To round off the discussion on principles, we went cursorily through Howard Gardner’s ideas on “multiple intelligences.” One observation I posed, partly in self-criticism, is that we in the pop-ed network have not given enough attention to the fact that a high degree of musical intelligence is evident among Filipinos. One indication of the state of the popular-progressive movement is the lack of new contemporary songs. I recalled James Connoly’s assertion that “a cause has not become a people’s cause unless it is sung.”
The afternoon session was too short to have the practicum that I originally planned. I concentrated on explaining the key next steps they need to take, based on Freire’s “dialogical decoding” approach to popular education.
“You will have to identify the key words and generative themes of the Nationalist Development Agenda,” I suggested to the participants. “Then you have to develop the different “codes’ you will use for the pop-ed sessions of dialogical decoding – stories, posters and diagrams, short lectures, skits, songs, and yes, even powerpoint presentations.” I referred them to one of my favorite websites PresentationZen, to help them avoid the danger of “death by powerpoint.”

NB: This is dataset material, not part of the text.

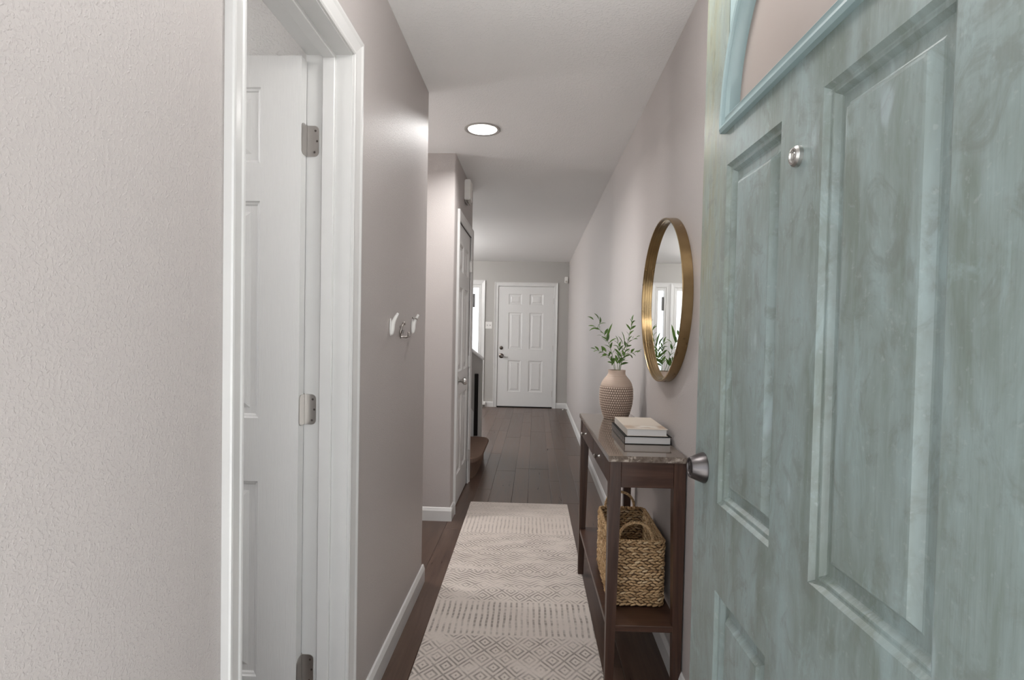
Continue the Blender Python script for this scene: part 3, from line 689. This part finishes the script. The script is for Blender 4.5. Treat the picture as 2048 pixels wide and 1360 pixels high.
# coat hooks
def spline(pts, rads, m=6):
    P = [Vector(p) for p in pts]; out = []; ro = []
    for i in range(len(P) - 1):
        a, b_, c, d = P[max(i - 1, 0)], P[i], P[i + 1], P[min(i + 2, len(P) - 1)]
        for k in range(m):
            t = k / m; out.append(.5 * ((2 * b_) + (c - a) * t + (2 * a - 5 * b_ + 4 * c - d) * t * t + (3 * b_ - a - 3 * c + d) * t ** 3)); ro.append(rads[i] + (rads[i + 1] - rads[i]) * (t * t * (3 - 2 * t)))
    out.append(P[-1]); ro.append(rads[-1]); return out, ro
def coat_hook(y, z0, label):
    t = onwall('coat_hook', label, 'hook', (XL, y, z0 + .03)); t['group'] = 'white hooks on the left wall'
    bm = BM(); b2 = BM(); lathe(b2, [(0, 0), (.0085, 0), (.011, .0015), (.011, .0035), (.009, .005), (0, .005)], 28); b2.transform(Matrix.Translation((XL, y, z0 + .033)) @ Matrix.Rotation(PI / 2, 4, 'Y') @ Matrix.Diagonal((3.0, 1, 1, 1))); merge(bm, b2); obj('plate', bm, M_white_plastic, t, 50)
    pt, rd = spline([(XL + .004, y, z0 + .002), (XL + .0075, y, z0 + .010), (XL + .009, y, z0 + .026), (XL + .011, y, z0 + .046), (XL + .019, y, z0 + .066), (XL + .029, y, z0 + .083), (XL + .0305, y, z0 + .0855)], [.002, .0068, .0088, .0085, .0068, .0052, .0015])
    bm = BM(); tube(bm, pt, rd, 16, flat=1.0); obj('prong', bm, M_white_plastic, t, 60)
coat_hook(2.05, 1.250, 'white plastic wall hook, the one nearer the white door')
coat_hook(2.41, 1.256, 'white plastic wall hook nearer the corner, wearing a metal ring')
bm = BM()
pts = [(XL + .006 + .008 * math.sin(a), 2.215 + .019 * math.cos(a), 1.272 + .031 * math.sin(a)) for a in [x * PI * 2 / 22 for x in range(3, 23)]]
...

The timing of the FTA’s decision to popularize their Nationalist Development Agenda is based on their regular three-year project cycle. But it is very timely because of the current turmoil in the globalized economy, especially its financial system. After all, pop-ed does not only seek to help people understand what is happening and why. Ultimately, it seeks to help them consider ways to respond and pursue viable alternatives.
But I pointed out one additional crucial challenge to FTA as it popularizes its agenda: “You must avoid being framed as merely recycling an old paradigm. Instead, you must make the case that you are innovating, since the previously dominant neoliberal paradigm has been refuted by real world events.”